-- Start Dataset excerpts --

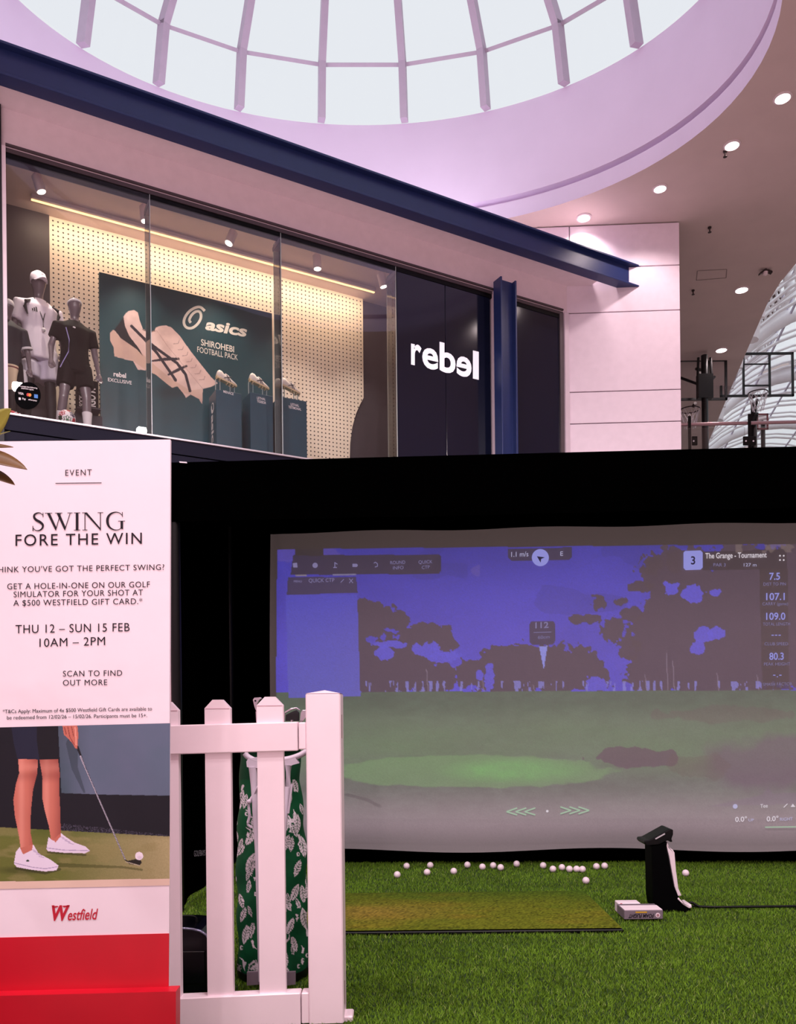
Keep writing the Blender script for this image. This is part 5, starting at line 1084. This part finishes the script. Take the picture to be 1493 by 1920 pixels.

-- End Dataset excerpts --
-- Start Dataset excerpts --

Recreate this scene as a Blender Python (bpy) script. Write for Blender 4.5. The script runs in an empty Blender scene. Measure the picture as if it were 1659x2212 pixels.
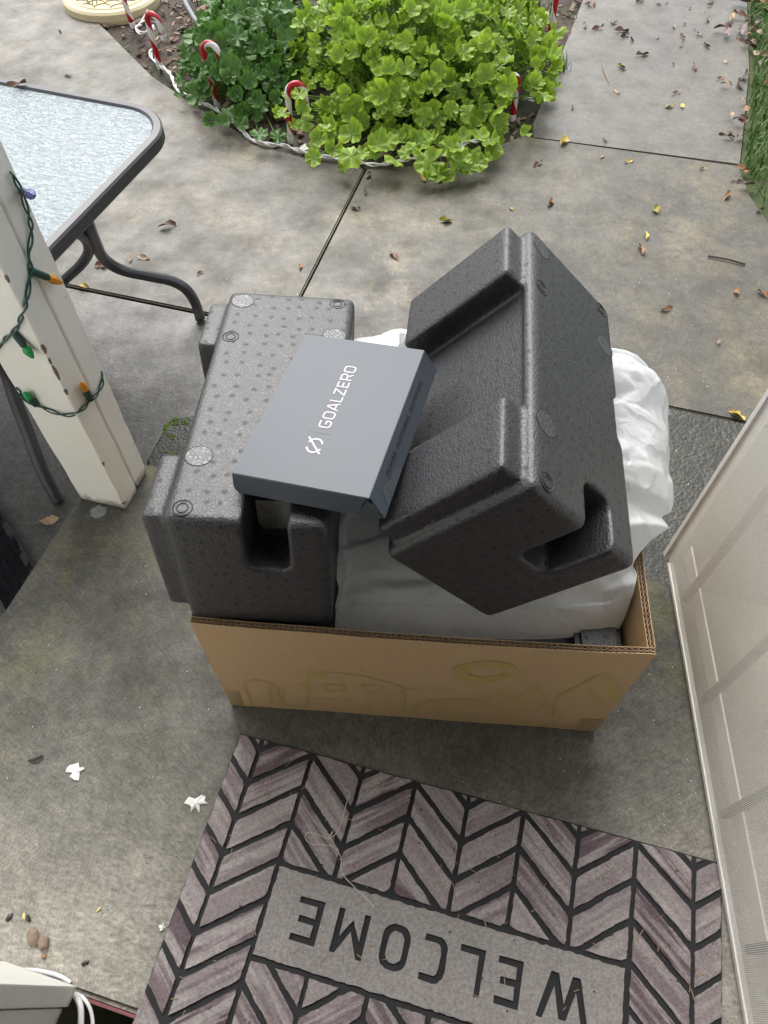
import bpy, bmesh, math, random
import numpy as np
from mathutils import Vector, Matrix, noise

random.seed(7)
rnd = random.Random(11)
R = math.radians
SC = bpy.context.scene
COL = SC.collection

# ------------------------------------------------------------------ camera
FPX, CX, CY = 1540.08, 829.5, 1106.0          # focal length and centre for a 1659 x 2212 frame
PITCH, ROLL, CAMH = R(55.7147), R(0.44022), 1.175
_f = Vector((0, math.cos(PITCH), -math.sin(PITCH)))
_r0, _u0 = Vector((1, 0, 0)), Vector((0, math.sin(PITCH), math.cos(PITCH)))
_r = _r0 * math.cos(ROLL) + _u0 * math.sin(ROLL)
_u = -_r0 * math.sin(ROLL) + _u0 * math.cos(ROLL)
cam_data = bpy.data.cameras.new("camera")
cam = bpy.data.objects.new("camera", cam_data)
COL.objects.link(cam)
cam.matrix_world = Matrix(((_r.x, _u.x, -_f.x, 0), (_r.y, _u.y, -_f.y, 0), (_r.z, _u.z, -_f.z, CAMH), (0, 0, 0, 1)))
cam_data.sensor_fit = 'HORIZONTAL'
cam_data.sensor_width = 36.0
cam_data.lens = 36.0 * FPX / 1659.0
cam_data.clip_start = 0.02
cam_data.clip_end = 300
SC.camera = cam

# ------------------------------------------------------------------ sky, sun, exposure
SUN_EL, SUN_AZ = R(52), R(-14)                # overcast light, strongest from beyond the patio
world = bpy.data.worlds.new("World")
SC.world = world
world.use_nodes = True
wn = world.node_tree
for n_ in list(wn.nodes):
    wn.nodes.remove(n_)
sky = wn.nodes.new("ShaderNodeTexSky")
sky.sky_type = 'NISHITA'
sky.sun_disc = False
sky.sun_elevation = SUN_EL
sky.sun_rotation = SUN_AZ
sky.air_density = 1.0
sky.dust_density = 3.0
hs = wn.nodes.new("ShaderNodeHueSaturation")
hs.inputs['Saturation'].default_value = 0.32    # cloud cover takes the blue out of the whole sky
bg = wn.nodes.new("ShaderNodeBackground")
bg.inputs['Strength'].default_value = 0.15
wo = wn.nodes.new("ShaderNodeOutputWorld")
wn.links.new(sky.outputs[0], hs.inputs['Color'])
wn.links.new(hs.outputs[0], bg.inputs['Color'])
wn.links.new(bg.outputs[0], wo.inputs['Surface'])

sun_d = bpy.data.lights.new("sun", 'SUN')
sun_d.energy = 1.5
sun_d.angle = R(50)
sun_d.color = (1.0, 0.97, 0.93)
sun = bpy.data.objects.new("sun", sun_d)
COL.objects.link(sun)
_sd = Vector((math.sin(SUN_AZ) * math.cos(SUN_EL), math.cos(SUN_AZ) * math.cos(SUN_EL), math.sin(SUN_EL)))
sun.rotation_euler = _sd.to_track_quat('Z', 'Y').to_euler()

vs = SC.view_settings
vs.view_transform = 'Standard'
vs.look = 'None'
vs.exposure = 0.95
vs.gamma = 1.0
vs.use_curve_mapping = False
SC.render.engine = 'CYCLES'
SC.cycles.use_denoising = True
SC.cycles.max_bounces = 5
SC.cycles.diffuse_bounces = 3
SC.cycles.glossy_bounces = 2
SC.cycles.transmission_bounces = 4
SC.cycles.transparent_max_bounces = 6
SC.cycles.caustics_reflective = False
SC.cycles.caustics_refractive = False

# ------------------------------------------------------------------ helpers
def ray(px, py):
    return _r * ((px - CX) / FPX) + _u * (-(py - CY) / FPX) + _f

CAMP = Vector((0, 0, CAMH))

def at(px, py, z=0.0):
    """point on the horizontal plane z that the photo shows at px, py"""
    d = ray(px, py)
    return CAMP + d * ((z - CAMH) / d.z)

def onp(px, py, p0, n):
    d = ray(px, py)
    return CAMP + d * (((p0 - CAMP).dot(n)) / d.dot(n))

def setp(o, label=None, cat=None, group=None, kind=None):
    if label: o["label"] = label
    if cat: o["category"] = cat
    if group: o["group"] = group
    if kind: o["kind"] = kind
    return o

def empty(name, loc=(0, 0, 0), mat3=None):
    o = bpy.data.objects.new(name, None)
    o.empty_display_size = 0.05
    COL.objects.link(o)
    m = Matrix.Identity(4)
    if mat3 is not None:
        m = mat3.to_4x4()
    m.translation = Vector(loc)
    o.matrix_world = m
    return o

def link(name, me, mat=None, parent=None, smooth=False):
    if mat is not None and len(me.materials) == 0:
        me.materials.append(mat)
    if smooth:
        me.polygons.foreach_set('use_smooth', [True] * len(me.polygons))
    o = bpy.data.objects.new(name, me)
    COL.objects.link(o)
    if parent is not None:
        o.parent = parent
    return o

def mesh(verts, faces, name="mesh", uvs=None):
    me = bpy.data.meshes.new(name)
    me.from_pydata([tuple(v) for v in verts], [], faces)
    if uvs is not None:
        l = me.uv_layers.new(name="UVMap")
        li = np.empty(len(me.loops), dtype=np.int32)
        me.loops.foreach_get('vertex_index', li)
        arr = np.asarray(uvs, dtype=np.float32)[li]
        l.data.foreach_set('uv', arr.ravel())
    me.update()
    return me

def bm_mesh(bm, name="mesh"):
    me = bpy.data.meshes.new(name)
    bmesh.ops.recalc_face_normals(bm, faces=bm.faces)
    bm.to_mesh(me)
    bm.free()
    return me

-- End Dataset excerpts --

■ Task to carry out ■
Transcribe only the lines above that start at the line containing "Recreate this scene" and end at the line containing "COL = SC.collection". Omit pictures.

■ Solution to this problem ■
Recreate this scene as a Blender Python (bpy) script. Write for Blender 4.5. The script runs in an empty Blender scene. Measure the picture as if it were 1659x2212 pixels.
import bpy, bmesh, math, random
import numpy as np
from mathutils import Vector, Matrix, noise

random.seed(7)
rnd = random.Random(11)
R = math.radians
SC = bpy.context.scene
COL = SC.collection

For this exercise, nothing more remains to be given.